O fim da propriedade privada é um dos pilares de dois pensamentos políticos construídos ou fortificados no século 19: o Socialismo e o Anarquismo. Em ambos encontramos um outro pilar, de suma importância: o igualitarismo. Para o Coringa todos somos iguais, não há dúvida. Mas isso nao se traduz como no sentido do coletivismo, do humanismo, não, para o Coringa todos somos iguais na hipocrisia, na necessidade e busca pelo auto-controle e por algo que nos controle (como os governos, o Estado, as autoridades) porque em essência somos todos uns animais em completo descontrole, e ele, ao contrário das pessoas comuns ou mesmo "civilizadas" deixa este descontrole, natural, aflorar e se manifestar numa Gotham City que se torna prisioneira de si mesma, prisioneira em várias circunstâncias do verdadeiro caos.

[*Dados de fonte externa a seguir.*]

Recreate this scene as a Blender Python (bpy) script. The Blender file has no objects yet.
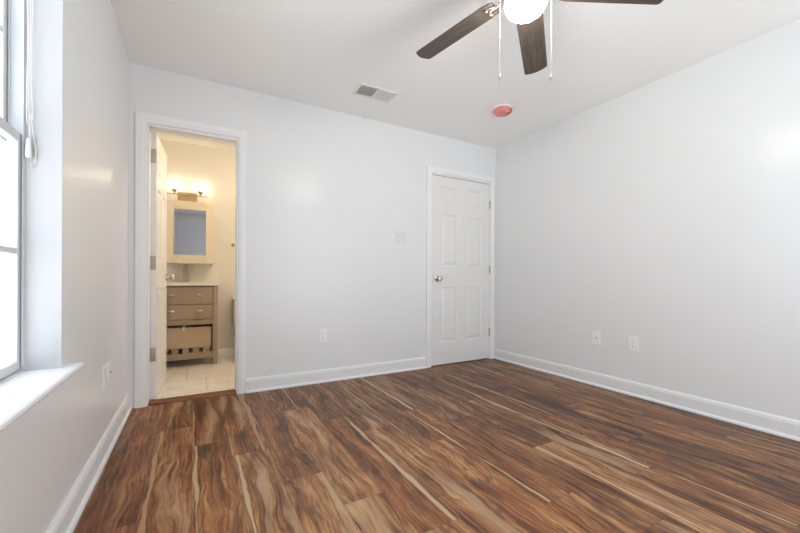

Quando aqui me refiro ao "Caos" não é pura e simplesmente em termos de bagunça, não, falo em termos da origem etimológica grega (anarchos) de falta de governo, falta de autoridade. E é pela falta de governo e autoridade que Gotham City precisa de figuras como Batman (para manter o controle) ou apresenta figuras como Coringa (para gerar o descontrole).

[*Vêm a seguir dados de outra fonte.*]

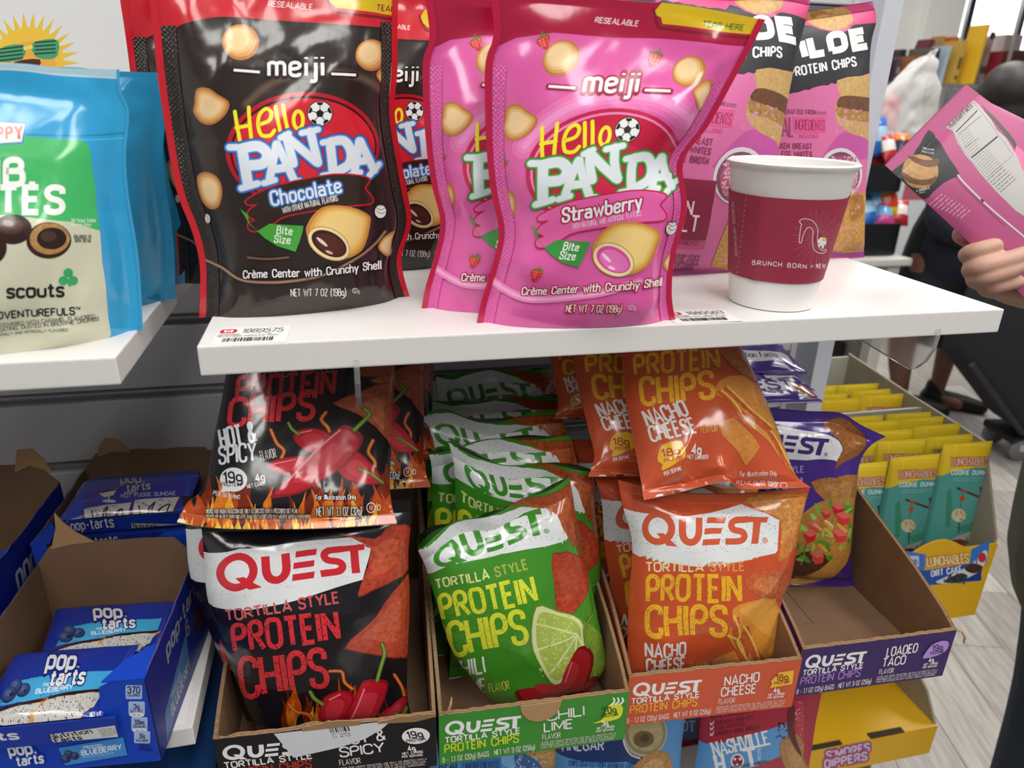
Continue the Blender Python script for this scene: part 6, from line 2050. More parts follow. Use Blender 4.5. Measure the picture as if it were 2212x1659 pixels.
ph = pack_outline(-.183, 3, [(127, 1124), (402, 1102), (432, 1026), (182, 1040)])
AH = Art(ph.inv)
AH.frame(0, 950, 4.608)
AH.poly([(-400, -400), (2600, -400), (2600, 2000), (-400, 2000)], '182f92'); AH.ell(1350, 560, 520, 230, '2c2684', -.1)
pop_logo(AH, 1200, 440, 90, -.1, '98989c')
AH.text('FROSTED', 1240, 542, 18, '9c9ca8', w=.18, fit=136); AH.text('HOT FUDGE SUNDAE', 1205, 582, 36, '9c9ca8', w=.2, fit=545, rot=-.07)
AH.poly([(985, 540), (1180, 490), (1130, 560), (1040, 580)], 'b0aca4'); AH.line([(985, 530), (1180, 505)], 16, '3a2420'); AH.line([(1085, 570), (1085, 610)], 14, 'a8a8a8'); AH.ell(1090, 625, 70, 16, 'a8a8a8')
for q in ([(838, 700), (1310, 630), (1260, 800), (850, 845)], [(1345, 610), (1785, 565), (1690, 770), (1310, 800)]):
    A_ = AH
    A_.poly([(x+(-12 if i in (0, 3) else 6), y+10) for i, (x, y) in enumerate(q)], '5a2a22')
    A_.poly(q, ('a8a6a4', .15)); c = np.array(q).mean(0)
    r = random.Random(int(q[0][0]))
    for k in range(26):
        x, y = c[0]+r.uniform(-210, 200), c[1]+r.uniform(-85, 85)
        if _inside(q, x, y) and _inside(q, x+44, y+14):
            A_.line([(x, y), (x+22, y-12), (x+44, y+6)], 5, '5c585c')
    A_.line([(c[0]-150, c[1]-20), (c[0]-110, c[1]+50), (c[0]+10, c[1]-60), (c[0]-30, c[1]+40), (c[0]+150, c[1]-50), (c[0]+100, c[1]+50)], 13, '40201c', sm=6)
ph.build('pastry_pack', AH, '182f92', '101f66', label='dark blue fudge pastry pack lying topmost in the rear carton', cat='pack', group='fudge pastry packs', seal_part=False)
A2 = Art(homog([(640, 870), (1730, 790), (1730, 880), (660, 990)], [(0, 1), (1, 1), (1, 0), (0, 0)]))
A2.poly([(600, 800), (1800, 700), (1800, 1000), (600, 1060)], '142a80')
A2.text('pop-tarts', 660, 960, 96, 'a0a0a4', w=.24, fit=500, rot=-.1, out=('0c1f6a', 8)); A2.rect(1320, 876, 1790, 930, '8a8a8c'); A2.text('Nutrition', 1332, 922, 44, '17171a', w=.22, fit=210)
for k in range(3):
    c = ph.pl.p0+np.array((0, .0015*(k % 2), -.0175*k-.0085))
    e = empty('pastry_pack', (c[0], c[1]+.002, c[2]), ph._yaw)
    hw = ph.w*.5-.002
    b = MB().box(-hw, hw, 0, .07, -.0078, .0078).build('wrapper', mat('dark_blue_foil', '14297c', .3, coat=.3, bump=.1, bscale=60), e, bevel=.0035)
    printed('front_print', A2, b, FOIL, (-hw+.004, 0, -.0055), (1, 0, 0), (0, 0, 1), hw*2-.008, .011, (0, -1, 0))
    tag(e, 'dark blue fudge pastry pack, ' + ('directly under the topmost one', 'second below the topmost one', 'lowest of its stack')[k], 'pack', 'fudge pastry packs')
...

Para questionar ou mesmo destruir as noções ou figuras de autoridade, o Coringa atua sobre a figura do eminente promotor público Harvey Dent, causando-lhe a perda de sua noiva - provocando-lhe uma transformação tão intensa que Harvey, de idealista e íntegro homem das leis (essência do controle), se torna um justiceiro cruel e incrédulo como "Duas-Caras", reforçando a descrença na justiça e a própria situação de caos, de falta de autoridade em Gotham City.
Mas o que quer o Coringa com tanta destruição e caos? Uma sociedade nova e mais livre, com certeza. Uma sociedade sem controle, sem autoridades, sem propriedades, onde todos viveríamos uma espécie de estado natural.

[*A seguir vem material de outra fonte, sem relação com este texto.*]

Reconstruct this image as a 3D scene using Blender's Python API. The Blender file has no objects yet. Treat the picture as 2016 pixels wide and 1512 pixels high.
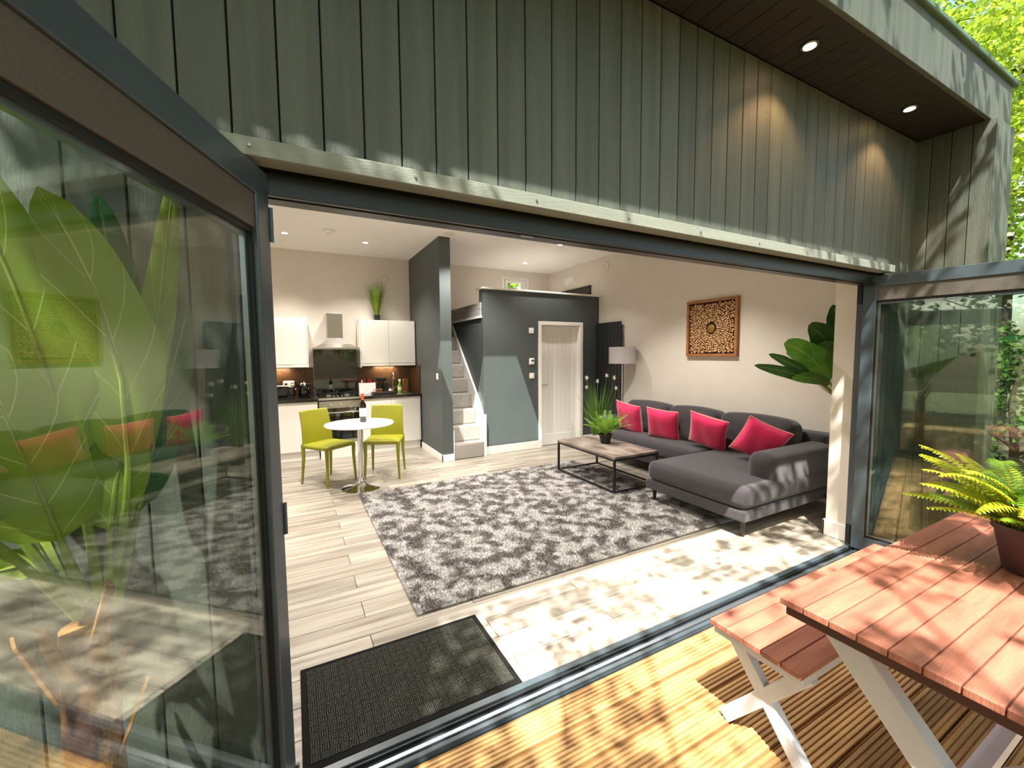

Em suma, percebe-se, a partir do personagem, toda uma influência da teoria anarquista na construção deste mesmo personagem e na própria caracterização do Batman e de outros heróis - ou seja, os heróis são em essência agentes do controle, mantenedores da ordem existente. Os heróis não podem gerar transformações, nunca. Os heróis são conservadores por excelência. Alguns vilões, como o Coringa, causam furor e muito estrago por simplesmente atuarem como agentes do descontrole e que possuem capacidade criativa, de geração de algo novo, de transformação.
De alguma forma Gotham City é nossa vida em sociedade, sombria e dura. Nossos governos e autoridades possuem limites, e quando elementos de destruição e descontrole, transformadores, como o Coringa aparecem logo a mesma sociedade produzirá seus heróis, conservadores, mantenedores do controle e da ordem como Batman.
Finalizando, uma certa vez afirmara Michail Alexandrovich Bakunin (1814-1876):

"A PAIXÃO PELA DESTRUIÇÃO É TAMBÉM UMA PAIXÃO CRIADORA"

Um comentário:

  1. O Coringa é o meu vilão favorito! Na verdade curto vilões! Coringa e Hannibal Lecter são os caras! Heróis curto Spawn e Justiceiro.

    Belíssima análise Prof. Tiago. O Coringa é um anarquista puro!